• **What to work on**: Every line of the material below must be repeated exactly.

• **Supplied material**:
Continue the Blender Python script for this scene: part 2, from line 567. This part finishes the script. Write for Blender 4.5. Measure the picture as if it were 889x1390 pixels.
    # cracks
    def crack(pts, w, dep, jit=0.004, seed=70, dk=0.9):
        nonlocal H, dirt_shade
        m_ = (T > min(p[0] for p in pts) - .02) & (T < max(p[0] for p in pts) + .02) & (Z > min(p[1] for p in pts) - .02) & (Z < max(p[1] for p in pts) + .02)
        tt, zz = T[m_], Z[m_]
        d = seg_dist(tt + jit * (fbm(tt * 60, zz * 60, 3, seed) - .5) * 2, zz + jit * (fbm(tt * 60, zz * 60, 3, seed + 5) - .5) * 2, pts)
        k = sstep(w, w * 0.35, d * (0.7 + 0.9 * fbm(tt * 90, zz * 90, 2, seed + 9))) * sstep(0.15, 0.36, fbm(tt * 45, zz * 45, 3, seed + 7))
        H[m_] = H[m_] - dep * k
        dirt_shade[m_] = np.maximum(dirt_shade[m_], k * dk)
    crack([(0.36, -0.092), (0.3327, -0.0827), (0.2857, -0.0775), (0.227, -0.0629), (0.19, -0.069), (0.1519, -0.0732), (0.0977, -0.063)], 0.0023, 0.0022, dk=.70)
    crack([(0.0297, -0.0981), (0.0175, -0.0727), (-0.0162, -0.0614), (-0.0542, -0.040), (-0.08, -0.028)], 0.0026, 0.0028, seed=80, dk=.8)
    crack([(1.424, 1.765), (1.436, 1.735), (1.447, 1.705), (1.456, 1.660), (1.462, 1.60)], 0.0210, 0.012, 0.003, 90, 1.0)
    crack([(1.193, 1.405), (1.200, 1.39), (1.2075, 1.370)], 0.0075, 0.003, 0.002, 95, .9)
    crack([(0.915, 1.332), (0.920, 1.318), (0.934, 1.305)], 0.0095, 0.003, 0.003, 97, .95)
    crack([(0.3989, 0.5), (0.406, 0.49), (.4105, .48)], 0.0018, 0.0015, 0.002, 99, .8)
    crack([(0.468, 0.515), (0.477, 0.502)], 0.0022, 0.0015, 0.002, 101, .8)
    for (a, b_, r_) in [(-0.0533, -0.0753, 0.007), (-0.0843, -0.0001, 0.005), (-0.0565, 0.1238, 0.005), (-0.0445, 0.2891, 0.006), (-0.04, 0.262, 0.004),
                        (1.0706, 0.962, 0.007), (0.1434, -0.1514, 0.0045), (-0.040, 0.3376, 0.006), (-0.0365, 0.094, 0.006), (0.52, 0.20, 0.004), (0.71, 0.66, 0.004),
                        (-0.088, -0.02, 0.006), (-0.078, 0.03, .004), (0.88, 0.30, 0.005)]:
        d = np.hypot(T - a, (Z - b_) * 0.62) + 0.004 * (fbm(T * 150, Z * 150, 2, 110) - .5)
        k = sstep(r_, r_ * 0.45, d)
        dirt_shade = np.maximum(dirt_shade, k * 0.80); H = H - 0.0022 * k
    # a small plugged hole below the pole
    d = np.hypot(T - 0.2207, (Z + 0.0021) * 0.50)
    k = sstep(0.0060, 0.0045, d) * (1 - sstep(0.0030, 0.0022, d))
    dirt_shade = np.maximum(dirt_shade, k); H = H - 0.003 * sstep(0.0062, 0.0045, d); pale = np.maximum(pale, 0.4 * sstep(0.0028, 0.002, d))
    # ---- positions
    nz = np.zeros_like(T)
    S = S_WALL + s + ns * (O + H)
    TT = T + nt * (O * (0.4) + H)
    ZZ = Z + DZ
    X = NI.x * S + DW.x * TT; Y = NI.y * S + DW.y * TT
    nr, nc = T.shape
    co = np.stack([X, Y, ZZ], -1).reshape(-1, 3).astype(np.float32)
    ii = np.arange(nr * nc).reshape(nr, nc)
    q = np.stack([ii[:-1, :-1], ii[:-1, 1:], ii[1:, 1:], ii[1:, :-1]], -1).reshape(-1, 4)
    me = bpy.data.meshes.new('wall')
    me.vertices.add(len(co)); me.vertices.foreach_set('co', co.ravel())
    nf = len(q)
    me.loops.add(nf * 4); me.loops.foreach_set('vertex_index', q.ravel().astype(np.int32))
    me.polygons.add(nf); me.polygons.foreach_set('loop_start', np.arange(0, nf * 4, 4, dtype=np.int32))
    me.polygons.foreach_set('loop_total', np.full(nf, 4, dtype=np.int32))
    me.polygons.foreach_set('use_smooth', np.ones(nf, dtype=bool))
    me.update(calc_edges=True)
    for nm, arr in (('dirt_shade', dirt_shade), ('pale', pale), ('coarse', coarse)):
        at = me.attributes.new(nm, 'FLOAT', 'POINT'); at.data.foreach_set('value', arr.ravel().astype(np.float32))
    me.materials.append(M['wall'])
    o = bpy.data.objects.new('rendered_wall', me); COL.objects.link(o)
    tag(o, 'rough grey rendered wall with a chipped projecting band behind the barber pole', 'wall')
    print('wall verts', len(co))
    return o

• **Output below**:
Continue the Blender Python script for this scene: part 2, from line 567. This part finishes the script. Write for Blender 4.5. Measure the picture as if it were 889x1390 pixels.
    # cracks
    def crack(pts, w, dep, jit=0.004, seed=70, dk=0.9):
        nonlocal H, dirt_shade
        m_ = (T > min(p[0] for p in pts) - .02) & (T < max(p[0] for p in pts) + .02) & (Z > min(p[1] for p in pts) - .02) & (Z < max(p[1] for p in pts) + .02)
        tt, zz = T[m_], Z[m_]
        d = seg_dist(tt + jit * (fbm(tt * 60, zz * 60, 3, seed) - .5) * 2, zz + jit * (fbm(tt * 60, zz * 60, 3, seed + 5) - .5) * 2, pts)
        k = sstep(w, w * 0.35, d * (0.7 + 0.9 * fbm(tt * 90, zz * 90, 2, seed + 9))) * sstep(0.15, 0.36, fbm(tt * 45, zz * 45, 3, seed + 7))
        H[m_] = H[m_] - dep * k
        dirt_shade[m_] = np.maximum(dirt_shade[m_], k * dk)
    crack([(0.36, -0.092), (0.3327, -0.0827), (0.2857, -0.0775), (0.227, -0.0629), (0.19, -0.069), (0.1519, -0.0732), (0.0977, -0.063)], 0.0023, 0.0022, dk=.70)
    crack([(0.0297, -0.0981), (0.0175, -0.0727), (-0.0162, -0.0614), (-0.0542, -0.040), (-0.08, -0.028)], 0.0026, 0.0028, seed=80, dk=.8)
    crack([(1.424, 1.765), (1.436, 1.735), (1.447, 1.705), (1.456, 1.660), (1.462, 1.60)], 0.0210, 0.012, 0.003, 90, 1.0)
    crack([(1.193, 1.405), (1.200, 1.39), (1.2075, 1.370)], 0.0075, 0.003, 0.002, 95, .9)
    crack([(0.915, 1.332), (0.920, 1.318), (0.934, 1.305)], 0.0095, 0.003, 0.003, 97, .95)
    crack([(0.3989, 0.5), (0.406, 0.49), (.4105, .48)], 0.0018, 0.0015, 0.002, 99, .8)
    crack([(0.468, 0.515), (0.477, 0.502)], 0.0022, 0.0015, 0.002, 101, .8)
    for (a, b_, r_) in [(-0.0533, -0.0753, 0.007), (-0.0843, -0.0001, 0.005), (-0.0565, 0.1238, 0.005), (-0.0445, 0.2891, 0.006), (-0.04, 0.262, 0.004),
                        (1.0706, 0.962, 0.007), (0.1434, -0.1514, 0.0045), (-0.040, 0.3376, 0.006), (-0.0365, 0.094, 0.006), (0.52, 0.20, 0.004), (0.71, 0.66, 0.004),
                        (-0.088, -0.02, 0.006), (-0.078, 0.03, .004), (0.88, 0.30, 0.005)]:
        d = np.hypot(T - a, (Z - b_) * 0.62) + 0.004 * (fbm(T * 150, Z * 150, 2, 110) - .5)
        k = sstep(r_, r_ * 0.45, d)
        dirt_shade = np.maximum(dirt_shade, k * 0.80); H = H - 0.0022 * k
    # a small plugged hole below the pole
    d = np.hypot(T - 0.2207, (Z + 0.0021) * 0.50)
    k = sstep(0.0060, 0.0045, d) * (1 - sstep(0.0030, 0.0022, d))
    dirt_shade = np.maximum(dirt_shade, k); H = H - 0.003 * sstep(0.0062, 0.0045, d); pale = np.maximum(pale, 0.4 * sstep(0.0028, 0.002, d))
    # ---- positions
    nz = np.zeros_like(T)
    S = S_WALL + s + ns * (O + H)
    TT = T + nt * (O * (0.4) + H)
    ZZ = Z + DZ
    X = NI.x * S + DW.x * TT; Y = NI.y * S + DW.y * TT
    nr, nc = T.shape
    co = np.stack([X, Y, ZZ], -1).reshape(-1, 3).astype(np.float32)
    ii = np.arange(nr * nc).reshape(nr, nc)
    q = np.stack([ii[:-1, :-1], ii[:-1, 1:], ii[1:, 1:], ii[1:, :-1]], -1).reshape(-1, 4)
    me = bpy.data.meshes.new('wall')
    me.vertices.add(len(co)); me.vertices.foreach_set('co', co.ravel())
    nf = len(q)
    me.loops.add(nf * 4); me.loops.foreach_set('vertex_index', q.ravel().astype(np.int32))
    me.polygons.add(nf); me.polygons.foreach_set('loop_start', np.arange(0, nf * 4, 4, dtype=np.int32))
    me.polygons.foreach_set('loop_total', np.full(nf, 4, dtype=np.int32))
    me.polygons.foreach_set('use_smooth', np.ones(nf, dtype=bool))
    me.update(calc_edges=True)
    for nm, arr in (('dirt_shade', dirt_shade), ('pale', pale), ('coarse', coarse)):
        at = me.attributes.new(nm, 'FLOAT', 'POINT'); at.data.foreach_set('value', arr.ravel().astype(np.float32))
    me.materials.append(M['wall'])
    o = bpy.data.objects.new('rendered_wall', me); COL.objects.link(o)
    tag(o, 'rough grey rendered wall with a chipped projecting band behind the barber pole', 'wall')
    print('wall verts', len(co))
    return o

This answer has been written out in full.